Tax Implications: Consider
whether paying off the mortgage will impact your ability to claim a mortgage
interest deduction on your tax return, keeping in mind changes introduced by
the Tax Cuts and Jobs Act of 2017.
Other Financial Goals: Evaluate
the impact on your ability to save for other critical goals such as retirement,
children's education, or other priorities.
Life Changes: Consider potential emotional and financial benefits or drawbacks associated with paying off the mortgage, taking into account how it may align with your changing circumstances.
Strategies for Accelerating Your Mortgage Repayment
If you're ready to pay off your
mortgage and want to make the process more manageable, consider the following
steps:
Biweekly Payments: Opt for
biweekly payments, where you make half of your mortgage payment every two
weeks. With 52 weeks in a year, you end up making an extra payment annually.
This additional payment directly reduces the principal balance, lowering the
total interest paid over the loan's life.
Budget for an Extra Payment Annually: Plan for an extra payment each year by saving up the money throughout the year and making the additional payment as the year concludes. This approach offers flexibility for homeowners who prefer this method.
Refinance and Increase Monthly
Payments: If mortgage rates are favorable or if you have a high rate,
consider refinancing to a shorter loan term or an adjustable-rate mortgage with
a lower rate. The savings from refinancing can then be used to make additional
payments towards the principal. Clearly communicate your intentions to your
lender to ensure the extra payments are applied to the principal.

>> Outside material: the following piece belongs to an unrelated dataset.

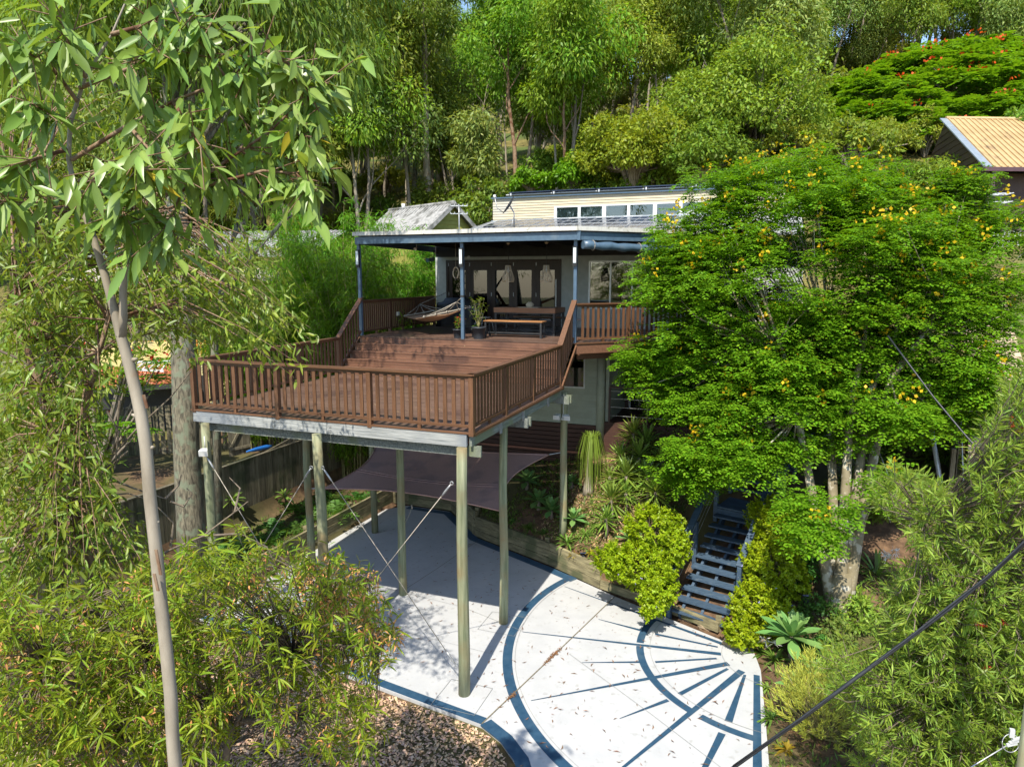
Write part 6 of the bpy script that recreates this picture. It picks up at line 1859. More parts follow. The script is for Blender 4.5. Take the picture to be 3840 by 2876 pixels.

Make Larger Payments When Possible: Make
larger payments whenever you have the financial means to do so. After making
substantial payments, consider mortgage recasting. This involves making a lump
sum payment, and in return, the lender agrees to lower your monthly payments
without the need for refinancing. Thomas Balcom, a certified financial planner,
recommends this strategy and notes, "This
is the strategy that I utilized when paying off my mortgages in the past."